Les définitions génériques n’étant pas des catégories absolues, et ne pouvant se comprendre qu’à travers un contexte de réception précis 4 , le problème de l’accueil réservé par la critique à ces œuvres est étudié. En ce sens, le corpus de films étudiés est conforme à la tradition mélodramatique mise en place dans le champ littéraire : ce genre éminemment populaire se caractérise dans sa réception par le mépris affecté par la critique à son encontre. Le statut flottant du mélodrame étudié a d’importantes répercussions en matière d’études académiques et de publications, dont les réussites et lacunes sont rappelées par la suite : l’état des lieux de la recherche en la matière fait partie des éléments justifiant l’apparition de notre travail.
Gérard Genette, Figures V, Paris, p. 106. Son analyse compare en fait la comédie sentimentale et le western, mais il nous semble qu’elle peut sans aucune difficulté s’appliquer au mélodrame.

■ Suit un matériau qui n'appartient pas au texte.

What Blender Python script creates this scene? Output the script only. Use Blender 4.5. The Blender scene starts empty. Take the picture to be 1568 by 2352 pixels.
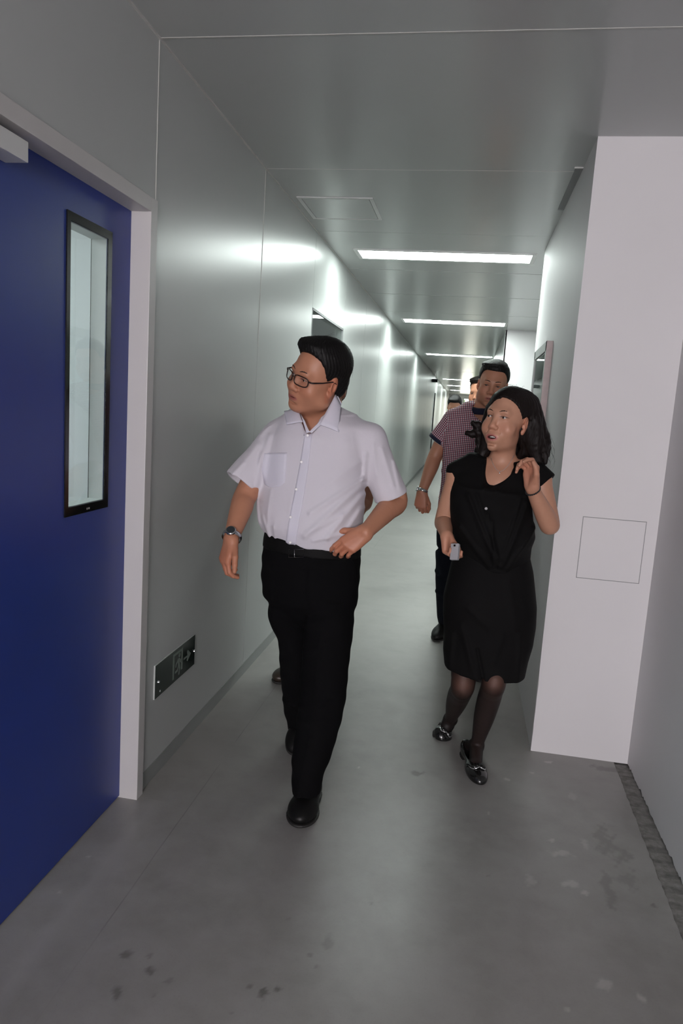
import bpy, bmesh, math, random
import numpy as np
from mathutils import Vector, Matrix

random.seed(7)
RNG = np.random.default_rng(7)
scene = bpy.context.scene
COL = scene.collection

# ------------------------------------------------------------------ camera
FPX, YAW, PITCH, ROLL, CAM_H = 1633.84, 9.465, 8.2969, 3.7391, 1.47


def camera_axes():
    y, p, r = (math.radians(a) for a in (YAW, PITCH, ROLL))
    fw = np.array([-math.sin(y) * math.cos(p), math.cos(y) * math.cos(p), -math.sin(p)])
    rt = np.array([math.cos(y), math.sin(y), 0.0])
    up = np.cross(rt, fw)
    return np.array([math.cos(r) * rt + math.sin(r) * up, math.cos(r) * up - math.sin(r) * rt, fw])


AX = camera_axes()
EYE = np.array([0.0, 0.0, CAM_H])
cam_data = bpy.data.cameras.new('camera')
cam_data.sensor_fit = 'HORIZONTAL'
cam_data.sensor_width = 36.0
cam_data.lens = FPX / 1568.0 * 36.0
cam_data.clip_start = 0.02
cam = bpy.data.objects.new('camera', cam_data)
COL.objects.link(cam)
cam.matrix_world = Matrix((
    (AX[0][0], AX[1][0], -AX[2][0], 0.0),
    (AX[0][1], AX[1][1], -AX[2][1], 0.0),
    (AX[0][2], AX[1][2], -AX[2][2], CAM_H),
    (0, 0, 0, 1)))
scene.camera = cam

# ------------------------------------------------------------------ exposure, sky, daylight
scene.view_settings.view_transform = 'Standard'
scene.view_settings.look = 'None'
scene.view_settings.gamma = 1.0
scene.view_settings.use_curve_mapping = False
scene.view_settings.exposure = 0.0
LAMP = 34.0          # emission of the fluorescent diffusers
DAY = 245.0           # watts of daylight through the window behind the photographer
cy = scene.cycles
cy.max_bounces, cy.diffuse_bounces, cy.glossy_bounces = 5, 3, 2
cy.transmission_bounces, cy.transparent_max_bounces = 2, 6
cy.use_adaptive_sampling, cy.adaptive_threshold = True, 0.1
cy.use_light_tree = False
cy.caustics_reflective = cy.caustics_refractive = False
cy.sample_clamp_indirect = 6.0
world = bpy.data.worlds.new('sky')
scene.world = world
world.use_nodes = True
wn = world.node_tree
wn.nodes['Background'].inputs[0].default_value = (0.95, 1.0, 0.90, 1)
wn.nodes['Background'].inputs[1].default_value = 2.0


def area_light(name, loc, rot, sx, sy, power, col):
    ld = bpy.data.lights.new(name, 'AREA')
    ld.shape = 'RECTANGLE'
    ld.size, ld.size_y = sx, sy
    ld.energy = power
    ld.color = col
    o = bpy.data.objects.new(name, ld)
    COL.objects.link(o)
    o.location = loc
    o.rotation_euler = rot
    return o


# daylight entering by the window in the wall behind the photographer (faces +Y)
area_light('window_daylight', (0.15, -4.9, 1.55), (math.radians(90), 0, 0), 1.5, 1.5, DAY, (1.0, 0.93, 0.97))
# daylight entering by the window at the far end of the corridor (faces -Y)
area_light('far_window_daylight', (-0.2, 38.4, 1.6), (math.radians(-90), 0, 0), 0.6, 1.6, 16.0, (1.0, 0.99, 0.86))

# ------------------------------------------------------------------ measured places
WL, WR, WN, H = -1.0774, 0.4104, 0.8258, 2.604      # left wall, right wall, right niche wall, ceiling
YP, YE, YF, WFAR = 3.137, 5.13, 9.65, 0.385         # pillar front, end of right wall, next wall face, far right wall
REC, YJ, ZD = 0.0616, 2.279, 2.061                  # door recess, door jamb, door head
YBACK, YEND = -5.0, 38.5


def V3(*a):
    return np.array(a, float)


def ray(u, v):
    return AX.T @ np.array([(u - 784) / FPX, -(v - 1176) / FPX, 1.0])


def at(u, v, Y):
    """the place at depth Y that the photograph shows at (u, v)"""
    d = ray(u, v)
    return EYE + d * (Y / d[1])


def img(du, dv, toward=0.0):
    """a direction given as seen: right, down, and towards the viewer"""
    w = du * AX[0] - dv * AX[1] - toward * AX[2]
    return w / np.linalg.norm(w)


# ------------------------------------------------------------------ object helpers
def tag(o, label=None, cat=None, group=None, kind=None):
    if label:
        o['label'] = label
    if cat:
        o['category'] = cat
    if group:
        o['group'] = group
    if kind:
        o['kind'] = kind
    return o


def empty(name, loc=(0, 0, 0)):
    o = bpy.data.objects.new(name, None)
    o.empty_display_size = 0.1
    COL.objects.link(o)
    o.location = loc
    return o


def link(name, me, mat=None, parent=None):
    o = bpy.data.objects.new(name, me)
    COL.objects.link(o)
    if mat is not None and len(me.materials) == 0:
        me.materials.append(mat)
    if parent is not None:
        o.parent = parent
        p = parent
        off = Vector((0, 0, 0))
        while p is not None:
            off += Vector(p.location)
            p = p.parent
        o.location = -off       # children are modelled in world coordinates
    return o


def mesh_from(name, verts, faces, mat=None, parent=None, smooth=False):
    me = bpy.data.meshes.new(name)
    me.from_pydata([tuple(map(float, v)) for v in verts], [], [tuple(map(int, f)) for f in faces])
    if smooth:
        for p in me.polygons:
            p.use_smooth = True
    me.update()
    return link(name, me, mat, parent)


class MB:
    """collects boxes, prisms and tubes that make ONE piece"""
    def __init__(s):
        s.v, s.f = [], []

    def box(s, x0, x1, y0, y1, z0, z1, bev=0.0):
        b = len(s.v)
        if bev <= 0:
            s.v += [(x, y, z) for x in (x0, x1) for y in (y0, y1) for z in (z0, z1)]
            s.f += [tuple(b + i for i in q) for q in
                    ((0, 1, 3, 2), (4, 6, 7, 5), (0, 4, 5, 1), (2, 3, 7, 6), (0, 2, 6, 4), (1, 5, 7, 3))]
            return s
        bm = bmesh.new()
        bmesh.ops.create_cube(bm, size=1.0)
        for v in bm.verts:
            v.co = Vector(((x0 + x1) / 2 + v.co.x * (x1 - x0), (y0 + y1) / 2 + v.co.y * (y1 - y0), (z0 + z1) / 2 + v.co.z * (z1 - z0)))
        bmesh.ops.bevel(bm, geom=list(bm.edges), offset=bev, segments=2, affect='EDGES', profile=0.6)
        bm.verts.index_update()
        s.v += [tuple(v.co) for v in bm.verts]
        s.f += [tuple(b + v.index for v in f.verts) for f in bm.faces]
        bm.free()
        return s

    def quad(s, *p):
        b = len(s.v)
        s.v += [tuple(q) for q in p]
        s.f.append(tuple(range(b, b + len(p))))
        return s

    def prism(s, poly, off):
        """extrude a closed polygon of 3-D points by the vector off"""
        b, n = len(s.v), len(poly)
        off = np.array(off)
        s.v += [tuple(p) for p in poly] + [tuple(np.array(p) + off) for p in poly]
        s.f.append(tuple(range(b + n - 1, b - 1, -1)))
        s.f.append(tuple(range(b + n, b + 2 * n)))
        for i in range(n):
            j = (i + 1) % n
            s.f.append((b + i, b + j, b + n + j, b + n + i))
        return s

    def tube(s, pts, rad, seg=10, closed=False, flat=1.0, nrm=None):
        pts = [np.array(p, float) for p in pts]
        n = len(pts)
        rads = rad if hasattr(rad, '__len__') else [rad] * n
        b = len(s.v)
        ref = np.array(nrm if nrm is not None else (0.13, 0.31, 0.94), float)
        for i, p in enumerate(pts):
            if closed:
                t = pts[(i + 1) % n] - pts[i - 1]
            else:
                t = pts[min(i + 1, n - 1)] - pts[max(i - 1, 0)]
            t = t / (np.linalg.norm(t) + 1e-12)
            a = np.cross(t, ref)
            if np.linalg.norm(a) < 1e-4:
                a = np.cross(t, (1, 0, 0))
            a /= np.linalg.norm(a)
            c = np.cross(a, t)
            for k in range(seg):
                w = 2 * math.pi * k / seg
                s.v.append(tuple(p + rads[i] * (math.cos(w) * a + math.sin(w) * c * flat)))
        m = n if closed else n - 1
        for i in range(m):
            for k in range(seg):
                k2 = (k + 1) % seg
                i2 = (i + 1) % n
                s.f.append((b + i * seg + k, b + i * seg + k2, b + i2 * seg + k2, b + i2 * seg + k))
        if not closed:
            s.f.append(tuple(b + k for k in range(seg - 1, -1, -1)))
            s.f.append(tuple(b + (n - 1) * seg + k for k in range(seg)))
        return s

    def build(s, name, mat=None, parent=None, smooth=False):
        return mesh_from(name, s.v, s.f, mat, parent, smooth)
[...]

« […] tout acte discursif décontextualisable est soumis, plus ou moins fortement, aux recontextualisations qu’opèrent sur lui les situations de réception ultérieures dans lesquelles il est réactivé. Comme les détermination génériques sont elles-mêmes fortement contextualisées, on comprend qu’elles soient instables. » Jean-Marie, Schaeffer, Qu’est-ce qu’un genre littéraire ?, Paris, Seuil, 1989, p. 142.